Je valt het liefst niet op. Nu helemaal niet. Je doet je werk gewoon goed. Maar het lukt niet meer. Te veel, te veel onduidelijkheid, te veel belangen die meespelen. Je weet even niet meer hoe het verder moet. Natuurlijk laat je dat niet weten. Je trekt niet aan de bel. Je vraagt niet om hulp. De anderen gaan allemaal als een speer en hebben het al zo druk. Nu zou je het liefst verdwijnen. Niks mooie jurk, maar onopvallende kledingstukken.
Ik snap het.

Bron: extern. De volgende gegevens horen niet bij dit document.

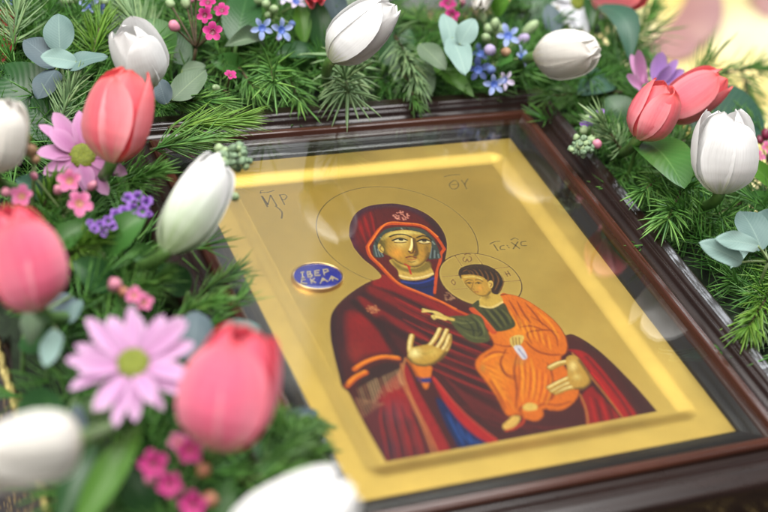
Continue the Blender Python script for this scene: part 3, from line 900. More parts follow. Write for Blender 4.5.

Ik trek tenslotte ook die feestjurk niet meer aan, terwijl anderen misschien denken: Tanja wat zonde dat je die jurk niet meer aan hebt. Zo denk ik dat over jou: zonde dat je in je eentje door blijft modderen.
Dat is nergens voor nodig.
Want ik ben er. Ik heb manieren om het werk zo te organiseren dat je resultaten boekt zonder dat je de indruk wekt dat het om jou gaat, dat jij in het middelpunt staat en zonder anderen tegen de haren in te strijken.
Nu ik dit opschrijf, neem ik me voor om op het eerstvolgende zomerse feest mijn jurk aan te doen. En wat doe jij morgen aan naar je werk?